### Dataset records

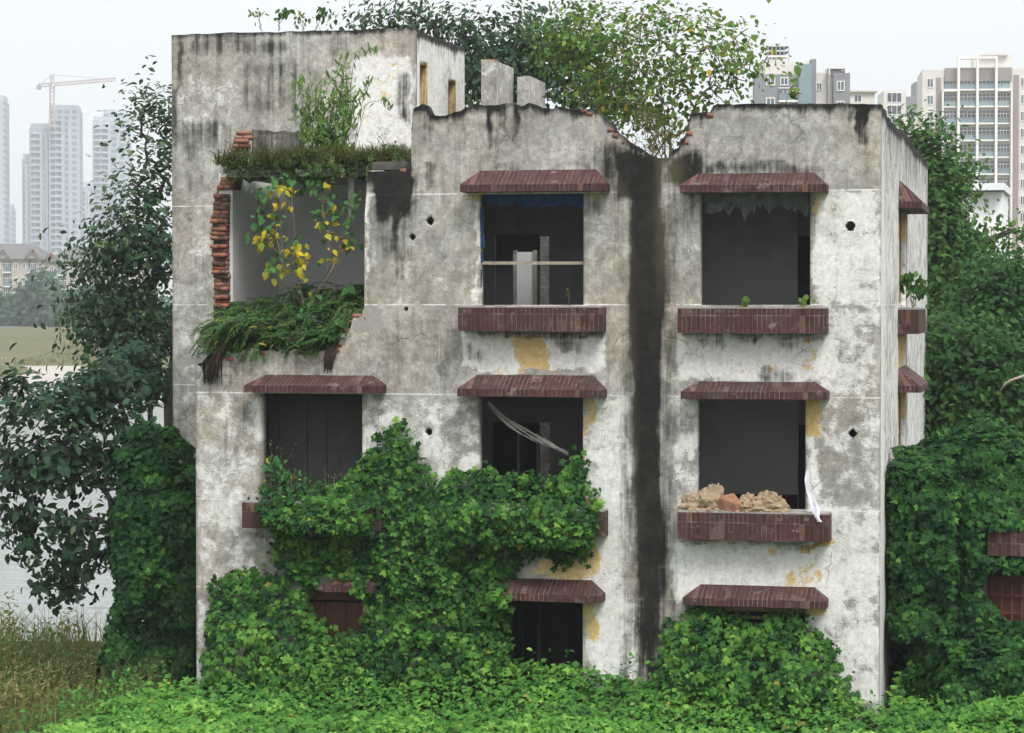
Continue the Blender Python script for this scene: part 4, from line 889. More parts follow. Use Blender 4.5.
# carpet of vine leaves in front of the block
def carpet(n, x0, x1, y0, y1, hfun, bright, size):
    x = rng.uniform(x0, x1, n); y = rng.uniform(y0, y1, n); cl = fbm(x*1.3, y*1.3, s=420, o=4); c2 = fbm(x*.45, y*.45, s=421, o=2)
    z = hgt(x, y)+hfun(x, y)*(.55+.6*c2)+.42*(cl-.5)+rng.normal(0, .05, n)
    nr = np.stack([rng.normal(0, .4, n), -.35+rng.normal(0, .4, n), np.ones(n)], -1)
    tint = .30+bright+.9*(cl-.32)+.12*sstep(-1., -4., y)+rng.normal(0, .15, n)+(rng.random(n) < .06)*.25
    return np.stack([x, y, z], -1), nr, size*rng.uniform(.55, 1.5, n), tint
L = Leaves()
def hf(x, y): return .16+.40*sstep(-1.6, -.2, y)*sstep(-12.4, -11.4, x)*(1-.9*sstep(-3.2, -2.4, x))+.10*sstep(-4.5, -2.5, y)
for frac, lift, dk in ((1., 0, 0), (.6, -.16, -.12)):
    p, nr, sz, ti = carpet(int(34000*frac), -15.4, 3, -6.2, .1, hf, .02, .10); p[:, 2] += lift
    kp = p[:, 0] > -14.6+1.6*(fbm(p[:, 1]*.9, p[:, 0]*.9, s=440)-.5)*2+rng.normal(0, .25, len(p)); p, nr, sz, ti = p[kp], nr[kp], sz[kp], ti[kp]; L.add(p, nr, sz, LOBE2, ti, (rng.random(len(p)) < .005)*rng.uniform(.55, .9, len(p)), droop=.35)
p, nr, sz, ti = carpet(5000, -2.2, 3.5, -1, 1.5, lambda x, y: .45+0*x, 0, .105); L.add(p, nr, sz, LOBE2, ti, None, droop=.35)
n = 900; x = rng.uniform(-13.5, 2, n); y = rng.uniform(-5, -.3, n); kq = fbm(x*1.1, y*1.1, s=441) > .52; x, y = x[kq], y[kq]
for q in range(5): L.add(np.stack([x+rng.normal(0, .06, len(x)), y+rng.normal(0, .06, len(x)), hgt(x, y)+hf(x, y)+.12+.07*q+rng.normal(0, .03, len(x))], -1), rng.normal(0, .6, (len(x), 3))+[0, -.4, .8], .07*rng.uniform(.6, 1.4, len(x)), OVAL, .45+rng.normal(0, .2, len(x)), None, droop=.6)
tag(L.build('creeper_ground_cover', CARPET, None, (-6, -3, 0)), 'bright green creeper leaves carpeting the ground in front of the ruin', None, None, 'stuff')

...

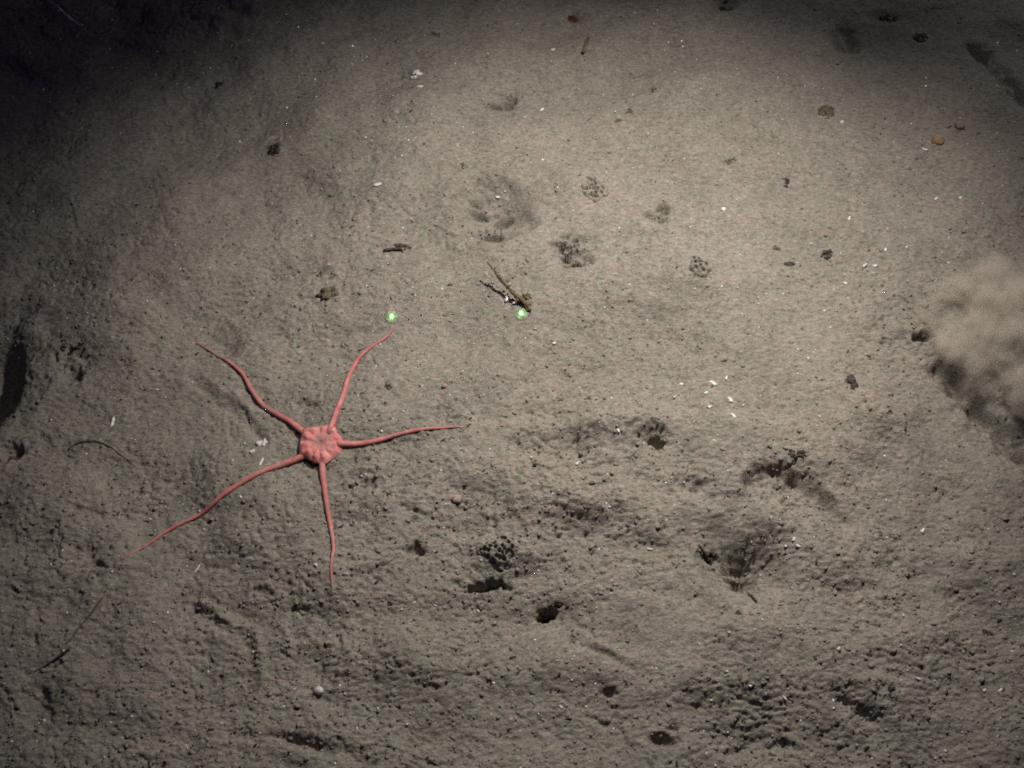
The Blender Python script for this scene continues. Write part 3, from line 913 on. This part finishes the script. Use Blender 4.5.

### What the task requires
Copy each line above where the string "Python" occurs.

### Reply to the exercise
Continue the Blender Python script for this scene: part 4, from line 889. More parts follow. Use Blender 4.5.
The Blender Python script for this scene continues. Write part 3, from line 913 on. This part finishes the script. Use Blender 4.5.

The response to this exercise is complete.